The Pack shot just 5 for 24 on three-pointers, but they got an unexpected lift off the bench from sophomore forward Kyle Washington. His dunk on an offensive rebound and three-pointer on the subsequent possession were key moments in a 10-0 NC State run that cut LSU's lead to 62-58 with 5:39 left and forced a Tigers' timeout. Washington finished with nine points in 12 minutes.
Senior wing Desmond Lee also came into the game with 9:39 left in an attempt to help get some stops on defense. The Tigers did not make a field goal attempt after Lee's substitution.
"I thought both of their minutes were really good," Gottfried said. "Kyle had some big baskets for us. I thought the tipped dunk was an emotional play. I thought Desmond defensively gave us some quality minutes. Sometimes it's hard when you are not playing as much. I thought they both hung in there. They were both ready to play, and they done a very nice job for us.
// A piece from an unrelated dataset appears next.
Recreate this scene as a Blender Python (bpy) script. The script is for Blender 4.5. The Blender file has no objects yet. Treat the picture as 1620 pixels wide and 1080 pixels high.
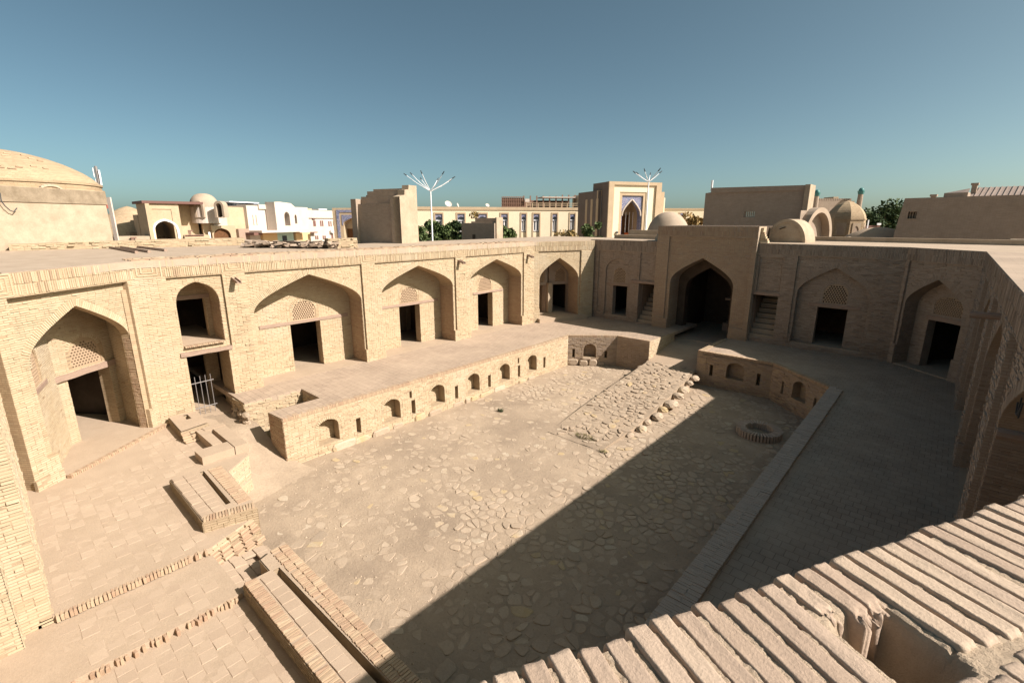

"Couldn't have done it without them."
NC State (21-13) will face top-seeded Villanova in the second round Saturday. The Wildcats had little problem dispatching of 16 seed Lafayette in the game prior to NCSU-LSU, jumping out to a 49-26 halftime lead en route to a 93-52 blowout win.
Villanova, Big East regular season and conference tournament champions, is 33-2. Tip-off is scheduled for 7:10 p.m.